It’s difficult to read a “best practices” management-level article without coming across mentions of big data. Promised to have a transformative effect on business, big data is a hot topic for marketers, IT, finance, and sales. For sales at the enterprise level, big data can be an important tool, but it is not a cure-all. Buyers in large sales deals want to have a person they can work with to answer questions about budgets, timelines, and expectation. They want to establish some level of rapport and trust with the vendor because a considerable amount of money is on the line.

The benefit of big data within these types of sales comes with the added context that it can provide to the sales cycle. The data alone can’t set up and close deals – it stills requires interpretation, application to the sales process and a salesperson’s personal touch. Big data does have its place within sales, however, and can provide the sales team with some surprising insights:

  • The most valuable prospects and most lucrative potential repeat customers can be best identified through data analysis. Then the sales team can also adjust its sales methods based on data. For example, data may reveal that the biggest sales contracts in a certain area are garnered after first contact is made over the phone, not through email.
  • Big data is used as the basis for predictive analytics, which uses data to accurately estimate what will occur at a future date. Data can help predict customer’s behaviors, broader market trends, and other useful information. It’s important to note that predictive analytics is always based on known information; big data simply presents it in a clearer format.
  • Data can be used to look at how time is invested by sales staff and how that time relates to actual sales revenue. Armed with data, managers can, for example, provide underperforming sales staff with details on their weaknesses, which allows them to provide more relevant and helpful coaching.
  • The ROI of certain sales-focused investments can be better judged. Perhaps the enterprise invested a significant sum in a new business line that is not selling as expected. Big data can help uncover the underlying reasons for slow performance, whether it’s a process, the product offering itself, or a problem with the sales staff. Improving a few key processes that boost sales by a few percentage points can be crucial for large enterprises.

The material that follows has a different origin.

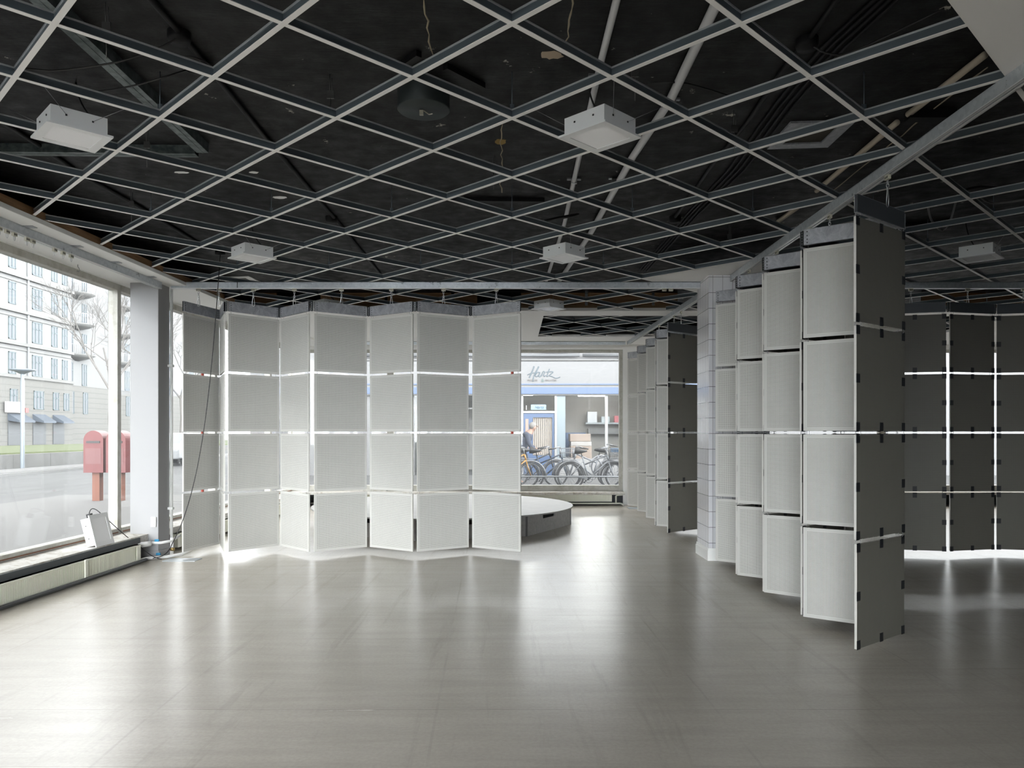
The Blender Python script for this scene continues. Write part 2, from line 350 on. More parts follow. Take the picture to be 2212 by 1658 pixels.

Despite these benefits, big data cannot replace intuition within the sales cycle. It should be used to provide context and to uncover inefficiencies. As has always been the case, the winning formula combines sales insight with sales instinct. Although today we have more effective ways at uncovering that insight, and a greater potential to use it, we still must have the right sales talent in place and the right processes to enable them to turn data into dollars.